At 18:09 -0800 2001/12/13, Paul Eggert wrote:
>> I am talking about _real_ C++ output, i.e., a Parser class.  You are
>> referring to making C parsers compile with strict C++ rules.
>OK, I see.  As far as I know we've achieved the latter (more modest)
>goal on GNU systems, and have come pretty close on non-GNU systems.
>(But I am not a C++ expert.)
>The former goal would be better, of course.

It might be good to keep the dual C/C++ compiling mode for the original
bison.simple, in view of the alloca issue.
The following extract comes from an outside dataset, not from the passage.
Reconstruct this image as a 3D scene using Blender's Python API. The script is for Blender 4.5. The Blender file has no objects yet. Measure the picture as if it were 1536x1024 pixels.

One other C++ incompatibility I am aware of is the following
| yyreduce -- Do a reduction.  |
  /* yyn is the number of a rule to reduce with.  */
  yylen = yyr2[yyn];

  /* If YYLEN is nonzero, implement the default value of the action:
     `$$ = $1'.

     Otherwise, the following line sets YYVAL to the semantic value of
     the lookahead token.  This behavior is undocumented and Bison
     users should not rely upon it.  Assigning to YYVAL
     unconditionally makes the parser a bit smaller, and it avoids a
     GCC warning that YYVAL may be used uninitialized.  */
  yyval = yyvsp[1-yylen];

Here the code makes an unconditional assignment $$ = $1, in order to
implement the deafult in case no action has been given.

The problem with C++ is that two $$ = $1 need not be equivalent to one
assignemnt $$ = $1, for example, that is the case of the std::auto_ptr.
Further, it may be time consuming, in view of that C++ admits one to write
ones own copy constructors, which might be compilicated.

So for both types of C++ support (C compatibility and C++ paradigm) this
part must be changed.

>> bison is meant to produce compilation units, not headers.  So I fail
>> to see why it is so important not to import the standard symbols.

The problem is that the name of C size_t under C++ compilation is no longer
that, but std::size_t. Then one can via a C-compatibility header get a
"using std::size_t", which defines an additional name "::size_t", that is,
i effect a "size_t".

So merely wanted the C++ compilation to not add any extra, non-standard
(compatibility) names.

As for the real C++ support, I think that names yyfoo should become
yy::foo, and YYFOO macro names should as far as possible be eliminated and
replaced by yy C++ names. For example, in C++, one might replace
  # define      help_key        258
  const int help_key = 258;
which would make use of fewer macros.

The latter is probably suitable for C as well, but I have not followed C99.